China, who is playing the role of Good Samaritan to an increasing number of African countries is developing cold feet in the case of Congo-Brazzaville, which has indicated its preference to close the loan deal the IMF, that come with conditions and strings. Many in the diplomatic circles feel that this is the first time such things are happening in the recent past. There is a sound rationale behind the stand of the debt-ridden Congo though some believe that it does not have any other go while seeking loans to tide over its heavy debt burden. China holds more than a third of the country’s external debt, which is not really comfortable in any situation. China has been lending to countries that produce and export raw materials, particularly oil, in recent years. After Venezuela’s non-payment, there appears to be a re-thinking on the part of Beijing also not to increase further its exposure in Africa as also in other debt-ridden countries without solid collaterals. Accumulation of debt is not a new trend for Congo Brazzaville. In 2005, the country had gone for a significant debt reduction under the Heavily Indebted Poor Countries (HIPC) initiative, which had seen a considerable reduction in its external debt.

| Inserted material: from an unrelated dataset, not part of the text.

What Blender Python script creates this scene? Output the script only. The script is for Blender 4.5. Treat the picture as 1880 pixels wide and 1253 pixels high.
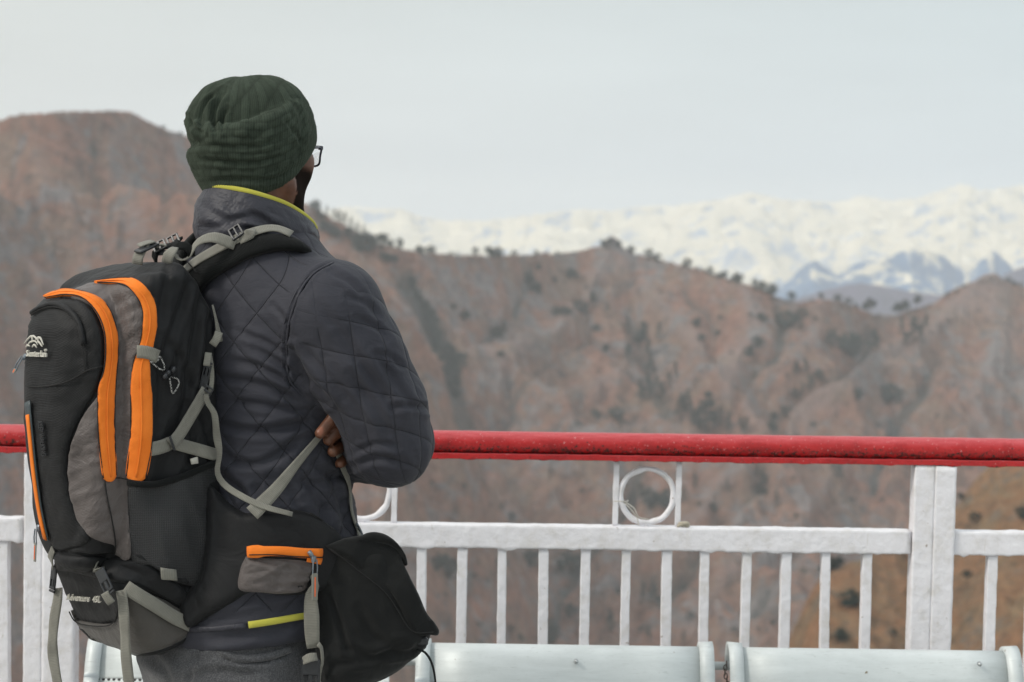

The small oil-rich Central African country in 2014 faced the full brunt of the drop in crude oil prices This unexpected and very sudden drop, bore a big hole in the remittances of the country. As a result, GDP halved. Debt burden increased to 110% of GDP in 2017. More than a third of the debt had fallen into the hands of Chinese. In absolute terms, its debt burden was US$2 billion. To relieve the pangs on the economy, on account of the increasing debt burden, particularly on the inflation and depleting foreign exchange reserves, the Congolese government called on the IMF. The agreement reached remained in limbo on account of the condition imposed by the IMF that the debt must be sustainable, repayable and the country has to follow the reform path to create avenues for development. Debt restructuring is a must under that dispensation. Going by the past experience, China does not lend on such terms. It always keeps its interest intact while lending. A case in point is Sri Lanka. As a guarantee against lending, the island country had to give China control of a
deepwater port for 99 years. It seems that Brazzaville is reluctant to play that reckless game: at least that is what experts say.